Outside of architecture, what other fields are you are most interested in and how do they influence your work?

Silk — Physics and philosophy fascinate me. I am endlessly curious and always seeking to better understand how our world works. I like to try to understand things through the lens of science, and when that sometimes fails, I turn to philosophy.

What can you tell us about your approach to materials?

Silk — Materials reinforce our aesthetic objectives and convey meaning. We prefer tactile materials with texture and movement that enrich the experience.

What do you think about the advancements in the materials and products industry in relation to the aesthetics of your work?

Silk — There are many new materials available today that weren’t available ten to twenty years ago.

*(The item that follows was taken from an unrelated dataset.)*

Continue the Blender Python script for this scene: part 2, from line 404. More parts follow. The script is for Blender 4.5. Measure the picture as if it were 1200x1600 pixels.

These materials improve a building’s overall performance and expand the range of creative solutions.

How is context an important element in your projects?

Silk — Every project begins with a careful analysis of each site’s context including sun, wind, views, and surroundings. Responding thoughtfully to context is critical to a home’s success, whether it is in the city, the mountains, on an island, or the desert.

Favorite travel destination for inspiration?

Silk — I love visiting Japan. Their culture’s approach towards building always shows commitment to uncluttered, hand-crafted solutions that seem to defy style and yet have resonated for centuries. It carries over to all facets of life. A small grocery store or delicatessen is a beautiful work of art with everything arranged thoughtfully showing attention to every detail.

What project is your office currently working on?

Silk — We are working on a very exciting Mid-Century home in the Palm Springs area as well as a family compound on the shores of Lake Chelan.

Best way to spend a long weekend in Seattle?

Silk — Hanging with my grandkids, going on a hike in the Cascades, and dinner with friends.

How did you get into architecture?

Silk — My mother is very passionate about art and architecture and introduced me to art at a young age. When I was twelve, we went on a three-month-long family trip to central Europe and visited eight different countries. The trip left a big impression on me. She claims I scaled every bell tower in Europe. I fell in love with the many cultures I experienced, the architecture, and even painted watercolors of picturesque sites.

Later, while in college, I studied fine art and art history. One year a few friends got together and rented a ski house in Vermont for the winter. The house was designed by avant-garde architect David Sellers and was called the ‘Bridge House’. This house was a 3-dimensional sculpture with six levels and many interconnected spaces. This was like nothing I’d ever experienced. David had gone to Yale (where I ended up going) and was bigger than life. The house had been on the cover of Life Magazine. I thought, “Wow, this is really cool!” That’s when the notion of becoming an architect was hatched.

Apart from architecture, what are you passionate about?

Silk — I love to hike, fly fish, and bird watch. These passions are what led me to the Pacific Northwest and bring me in touch with the natural world which informs the work we do. I have an active yoga practice which not only settles the mind but engages notions of balance and movement which are important to the thoughtful orchestration of the many aspects of design and function.

I also love to travel and observe the built environment which brings me closer to the roots and origins of western architecture as well as cutting edge modernism. This grounding informs the work we do. I’m thrilled that quite a number of our staff also travel.